The Participation Award

By God’s grace, you made it to heaven, and now you’re at the Awards Ceremony of the Heavenly Banquet.

St. Peter’s the emcee of the event. He’s been calling out the names of the elect and handing out awards for what feels like the last forty days and forty nights. There have been prizes for all kinds of saintly feats. In the last ten minutes alone, he’s announced the Most Zealous Preacher (St. Dominic, of course), Most Improved Player (St. Paul), Most SPIs (Souls Prayed In), Most Hours Spent Hearing Confessions in One Day (St. Padre Pio, who held the record at thirty-six, but he had been bi-locating), and Most Devout First Communion (Bl. Imelda). Now St. Peter calls your name and from the back table you can hear your great-aunt give a loud, encouraging hoot. What award will I get? you think, as you make your way to the front of the room. Most Penitential Morning Commute? Most Meritorious Diaper Change? Silliest Spontaneous Prayer?

“Congratulations on receiving the Participation Award,” St. Peter says, and hands you an eight-by-eleven paper certificate.

You politely thank St. Peter and shuffle back to your seat embarrassed, recalling the time in fifth grade when Mrs. Moorhen gave you a green sock puppet as a participation prize after the school spelling bee. On your way back, you pass the next person going up to receive his award. It’s St. Sebastian, covered in arrows from his holy death. Great, you think (in a charitable sort of way), He’s probably going to get Most Manly Martyrdom. But as you’re sitting down, you hear St. Peter say, “Sebastian, congratulations on receiving the Participation Award.” And St. Sebastian gives him a manly handshake. When St. Peter calls the next person (who happens to be Mrs. Moorhen), the same thing happens: “Doris, congratulations on receiving the Participation Award.” Over the course of the next few hours, the only award given is for participation, and even the saints whose names had been called before come up again to receive their certificate.

Then, St. Peter calls a name everyone recognizes: “The Blessed Virgin Mary.” At the sound of her name, the crowd erupts in thunderous applause. In the back, your great aunt is jumping up and down on a table with a Carmelite nun chanting “Hail Mary! Hail Mary! Hail Mary!” Everyone’s cheering for the Mother of God. As Mary reaches St. Peter, an old hermit shushes the crowd and the heavenly hall falls silent.

“Congratulations on receiving the Participation Award,” St. Peter says, and hands Our Lady an eight-by-eleven paper certificate.

***

Why are the blessed in heaven praised for their participation? Doesn’t that sound a little, well, lame for heaven? It’s akin to “damning with faint praise,” as the Bard says.

For the saints, a Participation Award is not given as a self-esteem booster (though, to be clear, there’s not really an Award Ceremony in heaven, as far as I know), but as a reflection of the reality of sanctity. For participation (on a metaphysical level) best describes the way that the saints (and all creatures, for that matter) relate to God.

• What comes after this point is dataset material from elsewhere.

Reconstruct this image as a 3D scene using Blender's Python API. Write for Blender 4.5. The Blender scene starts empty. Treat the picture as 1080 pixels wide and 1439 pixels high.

To participate means to take a part of something, or more precisely, to receive and possess in a partial way what belongs to somebody else in a total way. On a natural level, every creature that exists participates in God, who is Existence Itself. The act of existing belongs totally to God. Creatures only exist in a partial way. Their being doesn’t comprise the whole spectrum of existence like God does. Rather, they receive a share in His existence. They participate in God, who revealed himself to Moses as the One Who Is: “I AM WHO AM” (Exod 3:14). Every creature exists because it takes part in God’s existence. To quote St. Thomas Aquinas, “All beings apart from God are not their own being, but are beings by participation,” while God “possesses being most perfectly” (ST I. 44. 1).

While everything that is participates in God’s being, everyone who is holy participates in God’s holiness, by receiving the gift of grace and so taking part in God’s Divine Life. For to be holy is to participate in the eternal life of God, a foretaste of heaven. This is why everyone in heaven gets the Participation Award. Not as an affirming acknowledgment for what they have achieved, but as a reflection of the way God has chosen to save them—that is, by letting them share in the joy of His heavenly life.

The saints want to be known merely for participating in God. Participation is what they aim for. We hear this in St. Paul’s boast: “I have been crucified with Christ; it is no longer I who live, but Christ who lives in me” (Gal 2:20); in St. John the Baptist’s mission statement: “He must increase, but I must decrease” (Jn 3:30); in God the Father’s revelation to St. Catherine of Siena: “You are she who is not, I am he who is.”

Most especially we hear it in Mary’s song of praise—the canticle that will echo through the Church for all generations: “My soul magnifies the Lord, and my spirit rejoices in God my Savior, for he has regarded the low estate of his handmaiden” (Lk 1:46-48).